▶ [Problem details]: Copy nothing but the text: reproduce each line of the listing exactly and leave the pictures out.

**** Material provided

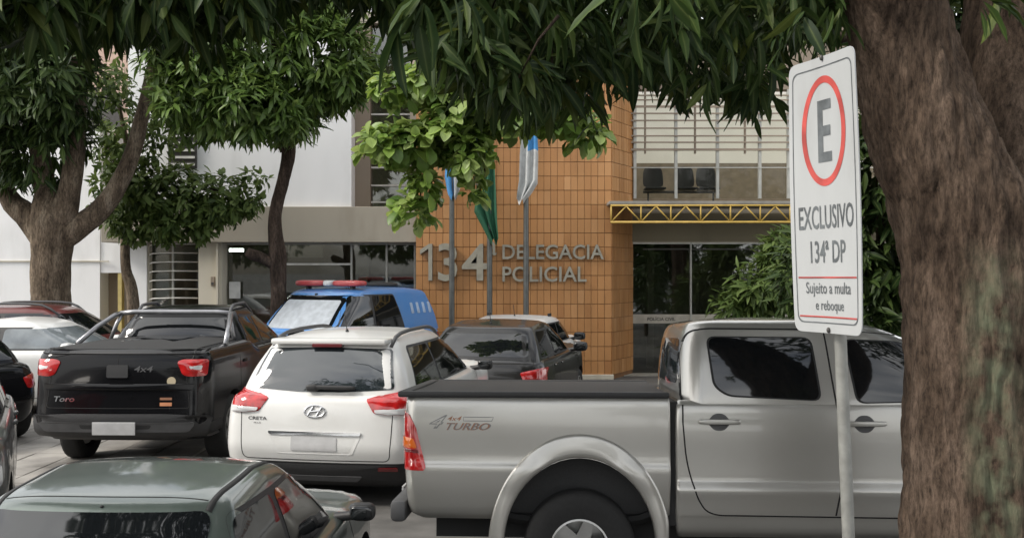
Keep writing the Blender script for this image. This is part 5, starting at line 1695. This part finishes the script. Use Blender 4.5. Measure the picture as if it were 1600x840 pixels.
def limb(name, pts, radii, mat, root, n=18, rough=0.06, seed=0, step=0.12, ridges=0.0):
    """tapered, knobbly limb along a smooth path (points in world space)"""
    pts = [Vector(p) for p in pts]
    P, Rr = [], []
    for i in range(len(pts) - 1):
        p0, p1, p2, p3 = pts[max(i - 1, 0)], pts[i], pts[i + 1], pts[min(i + 2, len(pts) - 1)]
        m_ = max(2, int((p2 - p1).length / step))
        for j in range(m_):
            t = j / m_
            P.append(0.5 * ((2 * p1) + (p2 - p0) * t + (2 * p0 - 5 * p1 + 4 * p2 - p3) * t * t + (3 * p1 - p0 - 3 * p2 + p3) * t ** 3))
            Rr.append(lerp(radii[i], radii[i + 1], t))
    P.append(pts[-1]); Rr.append(radii[-1])
    V, F = [], []
    t0 = (P[1] - P[0]).normalized()
    a = t0.cross(Vector((0, 1, 0.01))).normalized()
    k = len(P)
    for i in range(k):
        t = (P[min(i + 1, k - 1)] - P[max(i - 1, 0)]).normalized()
        a = (a - t * a.dot(t)).normalized()
        b_ = t.cross(a)
        for j in range(n):
            q = 2 * math.pi * j / n
            e = a * math.cos(q) + b_ * math.sin(q)
            w_ = P[i] + e * Rr[i]
            dsp = noise.noise(Vector((w_.x * 2.2 + seed, w_.y * 2.2, w_.z * 1.0))) * rough * 1.6
            dsp += noise.noise(Vector((w_.x * 7 + seed, w_.y * 7, w_.z * 2.2))) * rough * 0.7
            if ridges:
                dsp += (abs(noise.noise(Vector((w_.x * 17 + seed, w_.y * 17, w_.z * 3.6)))) - 0.25) * ridges
                dsp += (noise.noise(Vector((w_.x * 42 + seed, w_.y * 42, w_.z * 11))) ) * ridges * 0.25
            V.append(P[i] + e * Rr[i] * (1 + dsp))
    for i in range(k - 1):
        for j in range(n):
            F.append((i * n + j, i * n + (j + 1) % n, (i + 1) * n + (j + 1) % n, (i + 1) * n + j))
    F.append(tuple((k - 1) * n + j for j in range(n)))
    return mk(name, V, F, mat, root, True, world=True)

def pt(px, py, Y):
    return Vector(((px - 800) / 1600 * Y, Y, CAMZ - (py - 420) / 1600 * Y))

# --- near mango tree on the right, its canopy hanging over the whole top of the view
T = thing('mango_tree', 'big tree at the right with a leaning mossy trunk and overhanging dark canopy', 'tree', (2.17, 4.85, 0))
Yt = 4.85
tp = [pt(1545, 1150, Yt), pt(1540, 1090, Yt), pt(1533, 900, Yt), pt(1530, 650, Yt), pt(1522, 450, Yt), pt(1502, 330, Yt), pt(1448, 200, Yt), pt(1412, 80, Yt), pt(1385, -40, Yt - 0.1), pt(1330, -180, Yt - 0.2), pt(1240, -330, Yt - 0.2)]
tr_r = [0.50, 0.41, 0.355, 0.335, 0.315, 0.30, 0.262, 0.24, 0.22, 0.18, 0.12]
limb('trunk', tp, tr_r, M['bark_near'], T, 150, 0.05, 3, 0.022, 0.16)
limb('branch', [pt(1555, 480, Yt + 0.12), pt(1590, 330, Yt + 0.3), pt(1592, 180, Yt + 0.45), pt(1575, 40, Yt + 0.6), pt(1580, -140, Yt + 0.7), pt(1620, -330, Yt + 0.7)], [0.26, 0.27, 0.25, 0.23, 0.19, 0.12], M['bark_near'], T, 48, 0.06, 8, 0.05, 0.08)
for bpts, rr_ in (([(1400, 20, 4.75), (1250, -60, 5.2), (1050, -90, 5.8), (820, -70, 6.3)], (0.13, 0.10, 0.07, 0.04)),
                  ([(1370, -100, 4.7), (1100, -170, 4.6), (760, -190, 4.4), (420, -170, 4.4), (60, -150, 4.6)], (0.14, 0.11, 0.08, 0.06, 0.03)),
                  ([(1250, -320, 4.7), (900, -420, 6.0), (500, -380, 7.2), (200, -260, 8.0)], (0.12, 0.09, 0.06, 0.03)),
                  ([(1050, -90, 5.8), (1000, 10, 6.0), (980, 80, 6.2)], (0.04, 0.025, 0.012)),
                  ([(820, -70, 6.3), (700, -10, 6.4), (640, 40, 6.6)], (0.04, 0.02, 0.01)),
                  ([(420, -170, 4.4), (330, -60, 4.8), (260, 20, 5.1)], (0.045, 0.025, 0.012))):
    limb('branch', [pt(*q) for q in bpts], rr_, M['bark_dark'], T, 14, 0.08, 5, 0.08)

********

▶ [Finished answer]:
Keep writing the Blender script for this image. This is part 5, starting at line 1695. This part finishes the script. Use Blender 4.5. Measure the picture as if it were 1600x840 pixels.
def limb(name, pts, radii, mat, root, n=18, rough=0.06, seed=0, step=0.12, ridges=0.0):
    """tapered, knobbly limb along a smooth path (points in world space)"""
    pts = [Vector(p) for p in pts]
    P, Rr = [], []
    for i in range(len(pts) - 1):
        p0, p1, p2, p3 = pts[max(i - 1, 0)], pts[i], pts[i + 1], pts[min(i + 2, len(pts) - 1)]
        m_ = max(2, int((p2 - p1).length / step))
        for j in range(m_):
            t = j / m_
            P.append(0.5 * ((2 * p1) + (p2 - p0) * t + (2 * p0 - 5 * p1 + 4 * p2 - p3) * t * t + (3 * p1 - p0 - 3 * p2 + p3) * t ** 3))
            Rr.append(lerp(radii[i], radii[i + 1], t))
    P.append(pts[-1]); Rr.append(radii[-1])
    V, F = [], []
    t0 = (P[1] - P[0]).normalized()
    a = t0.cross(Vector((0, 1, 0.01))).normalized()
    k = len(P)
    for i in range(k):
        t = (P[min(i + 1, k - 1)] - P[max(i - 1, 0)]).normalized()
        a = (a - t * a.dot(t)).normalized()
        b_ = t.cross(a)
        for j in range(n):
            q = 2 * math.pi * j / n
            e = a * math.cos(q) + b_ * math.sin(q)
            w_ = P[i] + e * Rr[i]
            dsp = noise.noise(Vector((w_.x * 2.2 + seed, w_.y * 2.2, w_.z * 1.0))) * rough * 1.6
            dsp += noise.noise(Vector((w_.x * 7 + seed, w_.y * 7, w_.z * 2.2))) * rough * 0.7
            if ridges:
                dsp += (abs(noise.noise(Vector((w_.x * 17 + seed, w_.y * 17, w_.z * 3.6)))) - 0.25) * ridges
                dsp += (noise.noise(Vector((w_.x * 42 + seed, w_.y * 42, w_.z * 11))) ) * ridges * 0.25
            V.append(P[i] + e * Rr[i] * (1 + dsp))
    for i in range(k - 1):
        for j in range(n):
            F.append((i * n + j, i * n + (j + 1) % n, (i + 1) * n + (j + 1) % n, (i + 1) * n + j))
    F.append(tuple((k - 1) * n + j for j in range(n)))
    return mk(name, V, F, mat, root, True, world=True)

def pt(px, py, Y):
    return Vector(((px - 800) / 1600 * Y, Y, CAMZ - (py - 420) / 1600 * Y))

# --- near mango tree on the right, its canopy hanging over the whole top of the view
T = thing('mango_tree', 'big tree at the right with a leaning mossy trunk and overhanging dark canopy', 'tree', (2.17, 4.85, 0))
Yt = 4.85
tp = [pt(1545, 1150, Yt), pt(1540, 1090, Yt), pt(1533, 900, Yt), pt(1530, 650, Yt), pt(1522, 450, Yt), pt(1502, 330, Yt), pt(1448, 200, Yt), pt(1412, 80, Yt), pt(1385, -40, Yt - 0.1), pt(1330, -180, Yt - 0.2), pt(1240, -330, Yt - 0.2)]
tr_r = [0.50, 0.41, 0.355, 0.335, 0.315, 0.30, 0.262, 0.24, 0.22, 0.18, 0.12]
limb('trunk', tp, tr_r, M['bark_near'], T, 150, 0.05, 3, 0.022, 0.16)
limb('branch', [pt(1555, 480, Yt + 0.12), pt(1590, 330, Yt + 0.3), pt(1592, 180, Yt + 0.45), pt(1575, 40, Yt + 0.6), pt(1580, -140, Yt + 0.7), pt(1620, -330, Yt + 0.7)], [0.26, 0.27, 0.25, 0.23, 0.19, 0.12], M['bark_near'], T, 48, 0.06, 8, 0.05, 0.08)
for bpts, rr_ in (([(1400, 20, 4.75), (1250, -60, 5.2), (1050, -90, 5.8), (820, -70, 6.3)], (0.13, 0.10, 0.07, 0.04)),
                  ([(1370, -100, 4.7), (1100, -170, 4.6), (760, -190, 4.4), (420, -170, 4.4), (60, -150, 4.6)], (0.14, 0.11, 0.08, 0.06, 0.03)),
                  ([(1250, -320, 4.7), (900, -420, 6.0), (500, -380, 7.2), (200, -260, 8.0)], (0.12, 0.09, 0.06, 0.03)),
                  ([(1050, -90, 5.8), (1000, 10, 6.0), (980, 80, 6.2)], (0.04, 0.025, 0.012)),
                  ([(820, -70, 6.3), (700, -10, 6.4), (640, 40, 6.6)], (0.04, 0.02, 0.01)),
                  ([(420, -170, 4.4), (330, -60, 4.8), (260, 20, 5.1)], (0.045, 0.025, 0.012))):
    limb('branch', [pt(*q) for q in bpts], rr_, M['bark_dark'], T, 14, 0.08, 5, 0.08)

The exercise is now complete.